** Begin **

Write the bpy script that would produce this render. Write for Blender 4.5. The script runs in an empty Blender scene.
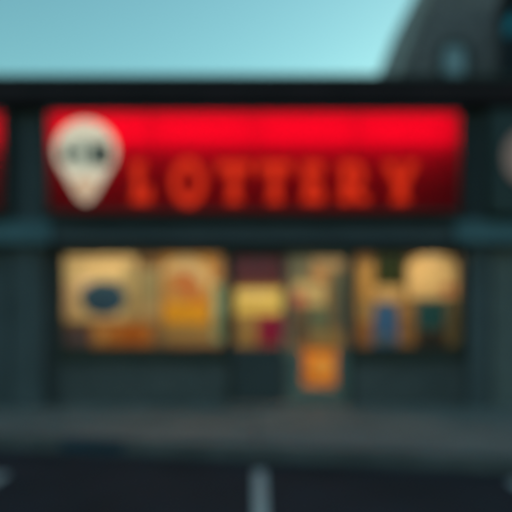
import bpy, bmesh, math, random
from mathutils import Vector
random.seed(7)
R = math.radians
sc = bpy.context.scene
C = sc.collection

# ------------------------------------------------------------------ camera constants
D = 10.0            # camera to shopfront plane (Y = 0)
CZ = 1.75           # eye height above the asphalt
K = 620.0           # pixels per metre * metres
def at(px, py, Y=0.0):
    d = D + Y
    return Vector(((px - 256.0) * d / K, Y, CZ + (306.0 - py) * d / K))

# ------------------------------------------------------------------ helpers
def tag(o, label=None, cat=None, group=None, kind=None):
    if label: o['label'] = label
    if cat: o['category'] = cat
    if group: o['group'] = group
    if kind: o['kind'] = kind
    return o

def empty(name, loc=(0, 0, 0)):
    o = bpy.data.objects.new(name, None); C.objects.link(o)
    o.location = loc; o.empty_display_size = 0.2
    return o

def obj(name, bm, mat, parent=None, smooth=False):
    me = bpy.data.meshes.new(name)
    bmesh.ops.recalc_face_normals(bm, faces=bm.faces)
    bm.to_mesh(me); bm.free()
    if smooth:
        for p in me.polygons: p.use_smooth = True
    o = bpy.data.objects.new(name, me); C.objects.link(o)
    if mat: me.materials.append(mat)
    if parent:
        o.parent = parent
        o.location = (0, 0, 0)
        par = parent; off = Vector((0, 0, 0))
        while par: off += par.location; par = par.parent
        me.transform(__import__('mathutils').Matrix.Translation(-off))
    return o

def box(bm, x0, x1, y0, y1, z0, z1, bev=0.0):
    n = bmesh.new()
    vs = [n.verts.new((x, y, z)) for x in (x0, x1) for y in (y0, y1) for z in (z0, z1)]
    for f in ((0,1,3,2),(4,6,7,5),(0,4,5,1),(2,3,7,6),(0,2,6,4),(1,5,7,3)):
        n.faces.new([vs[i] for i in f])
    if bev > 0:
        bmesh.ops.bevel(n, geom=list(n.edges), offset=bev, segments=2, affect='EDGES')
    t = bpy.data.meshes.new('t'); n.to_mesh(t); n.free()
    bm.from_mesh(t); bpy.data.meshes.remove(t)

def bx(name, x0, x1, y0, y1, z0, z1, mat, parent=None, bev=0.006):
    bm = bmesh.new(); box(bm, x0, x1, y0, y1, z0, z1, bev)
    return obj(name, bm, mat, parent)

def tube(bm, a, b, r, n=16):
    a = Vector(a); b = Vector(b); ax = (b - a).normalized()
    u = ax.orthogonal().normalized(); v = ax.cross(u)
    ra, rb = [], []
    for i in range(n):
        t = 2 * math.pi * i / n
        d = (u * math.cos(t) + v * math.sin(t)) * r
        ra.append(bm.verts.new(a + d)); rb.append(bm.verts.new(b + d))
    for i in range(n):
        j = (i + 1) % n
        bm.faces.new((ra[i], ra[j], rb[j], rb[i]))
    bm.faces.new(ra); bm.faces.new(list(reversed(rb)))

def sheet(bm, x0, x1, y, z0, z1):
    vs = [bm.verts.new(c) for c in ((x0,y,z0),(x1,y,z0),(x1,y,z1),(x0,y,z1))]
    return bm.faces.new(vs)

def outline(name, loops, Y, depth, mat, parent=None, bev=0.0):
    """loops of (x, z) -> solid plate with holes, front at Y, thickness depth backwards"""
    cu = bpy.data.curves.new(name, 'CURVE'); cu.dimensions = '2D'; cu.fill_mode = 'BOTH'
    cu.extrude = depth / 2
    cu.bevel_depth = bev
    for lp in loops:
        s = cu.splines.new('POLY'); s.points.add(len(lp) - 1)
        for p, (x, z) in zip(s.points, lp): p.co = (x, z, 0, 1)
        s.use_cyclic_u = True
    t = bpy.data.objects.new('t', cu); C.objects.link(t)
    bpy.context.view_layer.update()
    me = bpy.data.meshes.new_from_object(t.evaluated_get(bpy.context.evaluated_depsgraph_get()))
    bpy.data.objects.remove(t); bpy.data.curves.remove(cu)
    bm = bmesh.new(); bm.from_mesh(me); bpy.data.meshes.remove(me)
    bmesh.ops.remove_doubles(bm, verts=bm.verts, dist=1e-5)
    for v in bm.verts:
        x, z, y = v.co
        v.co = (x, Y + depth / 2 - y, z)
    return obj(name, bm, mat, parent)

# ------------------------------------------------------------------ materials
def newmat(name):
    m = bpy.data.materials.new(name); m.use_nodes = True
    nt = m.node_tree; nt.nodes.clear()
    out = nt.nodes.new('ShaderNodeOutputMaterial')
    return m, nt, out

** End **

• [WHAT IS REQUIRED] Output the material word for word, omitting its pictures.

• [TASK ANSWER]
Write the bpy script that would produce this render. Write for Blender 4.5. The script runs in an empty Blender scene.
import bpy, bmesh, math, random
from mathutils import Vector
random.seed(7)
R = math.radians
sc = bpy.context.scene
C = sc.collection

# ------------------------------------------------------------------ camera constants
D = 10.0            # camera to shopfront plane (Y = 0)
CZ = 1.75           # eye height above the asphalt
K = 620.0           # pixels per metre * metres
def at(px, py, Y=0.0):
    d = D + Y
    return Vector(((px - 256.0) * d / K, Y, CZ + (306.0 - py) * d / K))

# ------------------------------------------------------------------ helpers
def tag(o, label=None, cat=None, group=None, kind=None):
    if label: o['label'] = label
    if cat: o['category'] = cat
    if group: o['group'] = group
    if kind: o['kind'] = kind
    return o

def empty(name, loc=(0, 0, 0)):
    o = bpy.data.objects.new(name, None); C.objects.link(o)
    o.location = loc; o.empty_display_size = 0.2
    return o

def obj(name, bm, mat, parent=None, smooth=False):
    me = bpy.data.meshes.new(name)
    bmesh.ops.recalc_face_normals(bm, faces=bm.faces)
    bm.to_mesh(me); bm.free()
    if smooth:
        for p in me.polygons: p.use_smooth = True
    o = bpy.data.objects.new(name, me); C.objects.link(o)
    if mat: me.materials.append(mat)
    if parent:
        o.parent = parent
        o.location = (0, 0, 0)
        par = parent; off = Vector((0, 0, 0))
        while par: off += par.location; par = par.parent
        me.transform(__import__('mathutils').Matrix.Translation(-off))
    return o

def box(bm, x0, x1, y0, y1, z0, z1, bev=0.0):
    n = bmesh.new()
    vs = [n.verts.new((x, y, z)) for x in (x0, x1) for y in (y0, y1) for z in (z0, z1)]
    for f in ((0,1,3,2),(4,6,7,5),(0,4,5,1),(2,3,7,6),(0,2,6,4),(1,5,7,3)):
        n.faces.new([vs[i] for i in f])
    if bev > 0:
        bmesh.ops.bevel(n, geom=list(n.edges), offset=bev, segments=2, affect='EDGES')
    t = bpy.data.meshes.new('t'); n.to_mesh(t); n.free()
    bm.from_mesh(t); bpy.data.meshes.remove(t)

def bx(name, x0, x1, y0, y1, z0, z1, mat, parent=None, bev=0.006):
    bm = bmesh.new(); box(bm, x0, x1, y0, y1, z0, z1, bev)
    return obj(name, bm, mat, parent)

def tube(bm, a, b, r, n=16):
    a = Vector(a); b = Vector(b); ax = (b - a).normalized()
    u = ax.orthogonal().normalized(); v = ax.cross(u)
    ra, rb = [], []
    for i in range(n):
        t = 2 * math.pi * i / n
        d = (u * math.cos(t) + v * math.sin(t)) * r
        ra.append(bm.verts.new(a + d)); rb.append(bm.verts.new(b + d))
    for i in range(n):
        j = (i + 1) % n
        bm.faces.new((ra[i], ra[j], rb[j], rb[i]))
    bm.faces.new(ra); bm.faces.new(list(reversed(rb)))

def sheet(bm, x0, x1, y, z0, z1):
    vs = [bm.verts.new(c) for c in ((x0,y,z0),(x1,y,z0),(x1,y,z1),(x0,y,z1))]
    return bm.faces.new(vs)

def outline(name, loops, Y, depth, mat, parent=None, bev=0.0):
    """loops of (x, z) -> solid plate with holes, front at Y, thickness depth backwards"""
    cu = bpy.data.curves.new(name, 'CURVE'); cu.dimensions = '2D'; cu.fill_mode = 'BOTH'
    cu.extrude = depth / 2
    cu.bevel_depth = bev
    for lp in loops:
        s = cu.splines.new('POLY'); s.points.add(len(lp) - 1)
        for p, (x, z) in zip(s.points, lp): p.co = (x, z, 0, 1)
        s.use_cyclic_u = True
    t = bpy.data.objects.new('t', cu); C.objects.link(t)
    bpy.context.view_layer.update()
    me = bpy.data.meshes.new_from_object(t.evaluated_get(bpy.context.evaluated_depsgraph_get()))
    bpy.data.objects.remove(t); bpy.data.curves.remove(cu)
    bm = bmesh.new(); bm.from_mesh(me); bpy.data.meshes.remove(me)
    bmesh.ops.remove_doubles(bm, verts=bm.verts, dist=1e-5)
    for v in bm.verts:
        x, z, y = v.co
        v.co = (x, Y + depth / 2 - y, z)
    return obj(name, bm, mat, parent)

# ------------------------------------------------------------------ materials
def newmat(name):
    m = bpy.data.materials.new(name); m.use_nodes = True
    nt = m.node_tree; nt.nodes.clear()
    out = nt.nodes.new('ShaderNodeOutputMaterial')
    return m, nt, out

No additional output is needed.